I was shocked to read this story, but not surprised. I've come across many such hypocrites all my life.

When we were in the process of getting the paperwork sorted for Puppy before bringing him to Canada, most people we knew expressed intense surprise, and a thinly veiled, "Are you crazy?" attitude. To all those people, we replied back asking if they would abandon their child if they were moving elsewhere. And then they had the gall to feel offended by our replies.

Even though I'm not religious, I'm a firm believer in universal justice, and I have no doubt at all that someday, the callous owners of Ghattu will certainly end up sowing what they've reaped.

Swati said...

Of course, I meant it as "end up reaping what they've sowed"! (I was trembling with anger when I typed the above comment, so even the words got jumbled in my head...)

Anonymous said...

Who just stands by and watches as a poor helpless dog suffers like that?
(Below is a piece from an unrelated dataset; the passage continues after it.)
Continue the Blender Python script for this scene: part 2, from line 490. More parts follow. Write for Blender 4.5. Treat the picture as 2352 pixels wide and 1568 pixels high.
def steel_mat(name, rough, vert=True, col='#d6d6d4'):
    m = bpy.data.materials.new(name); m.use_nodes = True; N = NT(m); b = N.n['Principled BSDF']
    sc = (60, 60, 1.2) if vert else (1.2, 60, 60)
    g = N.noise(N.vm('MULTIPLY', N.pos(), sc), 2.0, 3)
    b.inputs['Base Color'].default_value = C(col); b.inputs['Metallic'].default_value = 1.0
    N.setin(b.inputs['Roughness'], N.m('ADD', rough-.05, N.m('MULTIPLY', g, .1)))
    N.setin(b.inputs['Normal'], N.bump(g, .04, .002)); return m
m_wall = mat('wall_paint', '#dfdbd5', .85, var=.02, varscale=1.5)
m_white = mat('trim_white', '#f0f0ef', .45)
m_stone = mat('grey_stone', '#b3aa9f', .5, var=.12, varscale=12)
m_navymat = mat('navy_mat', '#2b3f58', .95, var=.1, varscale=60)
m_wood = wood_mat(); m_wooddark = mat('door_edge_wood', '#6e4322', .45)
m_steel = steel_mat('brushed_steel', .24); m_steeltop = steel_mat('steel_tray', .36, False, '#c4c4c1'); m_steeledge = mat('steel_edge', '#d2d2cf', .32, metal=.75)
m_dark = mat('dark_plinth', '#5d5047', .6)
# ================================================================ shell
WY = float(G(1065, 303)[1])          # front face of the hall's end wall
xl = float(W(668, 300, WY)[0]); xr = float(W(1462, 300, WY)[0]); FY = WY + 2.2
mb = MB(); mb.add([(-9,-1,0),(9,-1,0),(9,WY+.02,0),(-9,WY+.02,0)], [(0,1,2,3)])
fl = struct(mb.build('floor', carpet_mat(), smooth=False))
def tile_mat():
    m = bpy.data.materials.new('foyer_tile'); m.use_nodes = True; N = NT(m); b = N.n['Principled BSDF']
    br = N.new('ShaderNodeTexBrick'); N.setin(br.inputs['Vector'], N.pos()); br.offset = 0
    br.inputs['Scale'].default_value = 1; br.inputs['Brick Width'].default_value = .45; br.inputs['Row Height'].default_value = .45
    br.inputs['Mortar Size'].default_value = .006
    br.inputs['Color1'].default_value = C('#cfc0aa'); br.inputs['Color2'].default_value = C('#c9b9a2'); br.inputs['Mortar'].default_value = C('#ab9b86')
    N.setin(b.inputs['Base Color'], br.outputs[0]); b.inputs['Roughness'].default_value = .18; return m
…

I really don't think you are one who should be passing judgement on the matter

Rajashree Khalap said...

Anonymous: The person who witnessed this has two rescued dogs already and could not take in another one. She tried to get the dog adopted but no-one was interested. She's also one of the few people in Ahmedabad who tried to expose the criminal action of the corporation in leaving street dogs at the Pirana dumping ground. So let's have fewer judgmental comments about 'passing judgment'.